First and foremost, the engineer will no longer be surprised by what they get back from mastering. Often, after working in other facilities a mix engineer will submit a mix to get mastered, and then when they get the mastered product back it throws them for a loop. It’s been mixed so meticulously to meet their criteria for record, then it comes back and it’s been changed significantly. It can create a huge conflict between the mix engineer and the mastering engineer.

This unified scenario at BB4 takes that disconnect out of the loop. When you have the same vision between the mix and the mastering process, there are no more surprises. That’s the wonderful thing about it.

What it comes down to is the faster workflow of mixing, mastering or both in the room. If you’re mixing here at BB4, and it’s going somewhere else for mastering, that’s where the advantages comes in: The mix engineer will be pleasantly surprised, because they’ll get their material back from Sterling Sound or wherever and say, “This is what I want the record to feel like.” That’s a win for everybody.

The artist won’t have many surprises either.
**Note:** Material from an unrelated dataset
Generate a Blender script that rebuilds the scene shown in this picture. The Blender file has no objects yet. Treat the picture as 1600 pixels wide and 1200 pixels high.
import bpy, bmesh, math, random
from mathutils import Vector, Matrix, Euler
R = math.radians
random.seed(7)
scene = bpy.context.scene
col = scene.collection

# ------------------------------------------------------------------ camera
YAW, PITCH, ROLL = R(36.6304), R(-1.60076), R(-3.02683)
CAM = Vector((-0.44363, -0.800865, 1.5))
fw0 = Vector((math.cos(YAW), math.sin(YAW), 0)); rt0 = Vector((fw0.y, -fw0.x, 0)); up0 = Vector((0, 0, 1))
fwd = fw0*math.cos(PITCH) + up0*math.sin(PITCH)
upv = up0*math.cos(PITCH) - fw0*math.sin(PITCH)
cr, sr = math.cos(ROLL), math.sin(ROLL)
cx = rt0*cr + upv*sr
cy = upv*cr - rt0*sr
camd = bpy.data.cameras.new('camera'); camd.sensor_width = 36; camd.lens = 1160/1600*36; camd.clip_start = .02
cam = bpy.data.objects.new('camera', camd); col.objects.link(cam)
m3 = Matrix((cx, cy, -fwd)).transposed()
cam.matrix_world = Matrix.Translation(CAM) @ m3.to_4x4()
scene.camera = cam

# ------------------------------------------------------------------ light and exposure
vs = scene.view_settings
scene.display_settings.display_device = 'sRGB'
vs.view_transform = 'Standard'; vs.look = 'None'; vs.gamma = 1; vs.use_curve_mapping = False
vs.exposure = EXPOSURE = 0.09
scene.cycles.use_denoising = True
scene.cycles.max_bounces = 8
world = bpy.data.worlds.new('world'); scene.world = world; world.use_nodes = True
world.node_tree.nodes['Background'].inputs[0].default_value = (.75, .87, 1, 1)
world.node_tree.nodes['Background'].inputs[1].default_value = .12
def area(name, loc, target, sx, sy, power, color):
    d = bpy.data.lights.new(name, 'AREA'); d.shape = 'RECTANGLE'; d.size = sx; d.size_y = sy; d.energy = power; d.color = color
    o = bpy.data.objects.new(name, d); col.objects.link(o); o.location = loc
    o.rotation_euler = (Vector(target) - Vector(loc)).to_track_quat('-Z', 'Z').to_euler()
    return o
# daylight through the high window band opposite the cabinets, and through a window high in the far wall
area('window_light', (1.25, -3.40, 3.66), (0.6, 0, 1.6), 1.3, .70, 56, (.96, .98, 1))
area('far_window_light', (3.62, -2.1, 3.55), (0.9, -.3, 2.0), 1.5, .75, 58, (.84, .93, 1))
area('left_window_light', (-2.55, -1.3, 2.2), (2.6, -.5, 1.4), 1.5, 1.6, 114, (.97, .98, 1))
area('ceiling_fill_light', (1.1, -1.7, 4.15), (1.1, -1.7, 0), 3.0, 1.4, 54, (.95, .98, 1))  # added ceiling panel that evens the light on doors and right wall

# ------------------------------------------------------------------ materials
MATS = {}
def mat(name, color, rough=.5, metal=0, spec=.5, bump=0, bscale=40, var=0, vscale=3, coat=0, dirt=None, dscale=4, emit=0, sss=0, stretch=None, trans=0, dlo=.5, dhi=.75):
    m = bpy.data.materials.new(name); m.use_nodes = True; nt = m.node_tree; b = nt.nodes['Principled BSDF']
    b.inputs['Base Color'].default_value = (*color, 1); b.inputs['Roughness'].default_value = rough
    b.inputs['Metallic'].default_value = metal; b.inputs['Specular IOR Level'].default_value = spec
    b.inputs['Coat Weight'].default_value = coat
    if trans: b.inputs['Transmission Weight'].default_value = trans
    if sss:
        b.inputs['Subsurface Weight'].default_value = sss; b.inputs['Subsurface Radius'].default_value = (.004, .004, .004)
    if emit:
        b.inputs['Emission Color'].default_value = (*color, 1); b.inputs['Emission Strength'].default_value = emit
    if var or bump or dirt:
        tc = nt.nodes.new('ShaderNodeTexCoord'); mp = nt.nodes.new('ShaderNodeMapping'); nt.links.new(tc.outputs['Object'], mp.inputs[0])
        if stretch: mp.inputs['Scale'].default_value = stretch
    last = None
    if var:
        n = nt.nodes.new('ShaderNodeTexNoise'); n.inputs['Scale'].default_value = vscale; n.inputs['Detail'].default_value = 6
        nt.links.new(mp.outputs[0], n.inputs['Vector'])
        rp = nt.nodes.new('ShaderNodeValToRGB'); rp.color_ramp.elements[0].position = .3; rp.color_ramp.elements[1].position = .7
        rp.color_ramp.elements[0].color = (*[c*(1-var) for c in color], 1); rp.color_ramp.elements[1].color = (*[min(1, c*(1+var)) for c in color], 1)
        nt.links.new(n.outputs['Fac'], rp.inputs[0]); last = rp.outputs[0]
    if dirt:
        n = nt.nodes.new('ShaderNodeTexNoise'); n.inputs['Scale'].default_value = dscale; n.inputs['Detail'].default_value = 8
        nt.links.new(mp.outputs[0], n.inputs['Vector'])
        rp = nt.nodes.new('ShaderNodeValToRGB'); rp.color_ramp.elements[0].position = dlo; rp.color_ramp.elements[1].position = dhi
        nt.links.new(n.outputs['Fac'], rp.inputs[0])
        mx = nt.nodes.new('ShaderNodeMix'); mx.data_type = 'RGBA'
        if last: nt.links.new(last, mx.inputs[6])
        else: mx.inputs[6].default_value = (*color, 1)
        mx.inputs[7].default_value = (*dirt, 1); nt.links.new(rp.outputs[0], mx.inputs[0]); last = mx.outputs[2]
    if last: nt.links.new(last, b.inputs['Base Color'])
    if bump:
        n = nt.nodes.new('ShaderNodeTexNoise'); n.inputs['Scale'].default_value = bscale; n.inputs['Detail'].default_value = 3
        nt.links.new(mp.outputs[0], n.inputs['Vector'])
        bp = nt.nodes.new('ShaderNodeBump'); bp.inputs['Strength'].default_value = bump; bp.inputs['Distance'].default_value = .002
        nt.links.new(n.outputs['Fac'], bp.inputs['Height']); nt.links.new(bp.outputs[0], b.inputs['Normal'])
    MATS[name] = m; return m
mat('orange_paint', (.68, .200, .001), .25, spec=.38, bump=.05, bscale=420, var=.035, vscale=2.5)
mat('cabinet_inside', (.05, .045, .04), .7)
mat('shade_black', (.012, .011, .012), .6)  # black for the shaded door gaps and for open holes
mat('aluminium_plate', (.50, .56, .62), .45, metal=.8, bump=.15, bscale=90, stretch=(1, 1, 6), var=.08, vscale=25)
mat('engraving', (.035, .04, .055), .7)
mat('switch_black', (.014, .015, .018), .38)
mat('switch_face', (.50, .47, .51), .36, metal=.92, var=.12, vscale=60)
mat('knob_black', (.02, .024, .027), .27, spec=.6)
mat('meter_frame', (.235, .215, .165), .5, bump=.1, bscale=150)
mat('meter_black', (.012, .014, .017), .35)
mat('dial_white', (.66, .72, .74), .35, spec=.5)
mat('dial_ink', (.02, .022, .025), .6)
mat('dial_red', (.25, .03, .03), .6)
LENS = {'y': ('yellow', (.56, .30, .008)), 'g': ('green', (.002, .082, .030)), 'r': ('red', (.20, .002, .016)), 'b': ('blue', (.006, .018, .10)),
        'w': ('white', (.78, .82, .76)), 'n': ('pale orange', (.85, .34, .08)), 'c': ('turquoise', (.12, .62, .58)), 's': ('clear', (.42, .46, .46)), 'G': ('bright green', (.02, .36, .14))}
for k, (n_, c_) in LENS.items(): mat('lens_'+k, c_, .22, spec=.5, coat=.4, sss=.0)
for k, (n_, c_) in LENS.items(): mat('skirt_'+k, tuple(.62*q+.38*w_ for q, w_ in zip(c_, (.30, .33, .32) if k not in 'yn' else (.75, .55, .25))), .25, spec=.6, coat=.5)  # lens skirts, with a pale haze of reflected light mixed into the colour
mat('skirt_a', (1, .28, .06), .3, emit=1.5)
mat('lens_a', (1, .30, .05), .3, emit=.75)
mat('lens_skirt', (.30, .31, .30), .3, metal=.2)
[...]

That’s good, because what I’ve seen happen at other facilities is the artist says, “We approved the rough, but this master doesn’t sound like it. Now we want it mastered again.” The BB4 workflow puts that kind of thing in the past – fewer surprises saves time and money.

What response have you been getting from people who hear about the combined mix and mastering room design at BB4?

Music professionals will say that it’s better to have someone else master the record. I agree that’s true, but there’s no reason that it can’t be done in the same room where it was mixed.

A mix engineer works through the night, then the mastering engineer walks in, sits at the same console, get the track up, and also has the mix available from a multitrack level. There are no more recalls that have to be done – you don’t have to do a recall, get a new print, and get that product back to mastering. That can eat up a week or two of time that is very precious.

Whereas in the BB4 scenario, we can save all that time, not stress about it, and meet our deadlines. This is a one-stop shop.

Studio design doesn’t take a leap very often – what’s it like working with a whole new paradigm of audio facility at BB4?

This is exciting because it changes the workflow. It changes the way a record can be done, and in a great way: This room provides better quality, with less time spent, and better asset management. Everything is in one place – it’s really simple.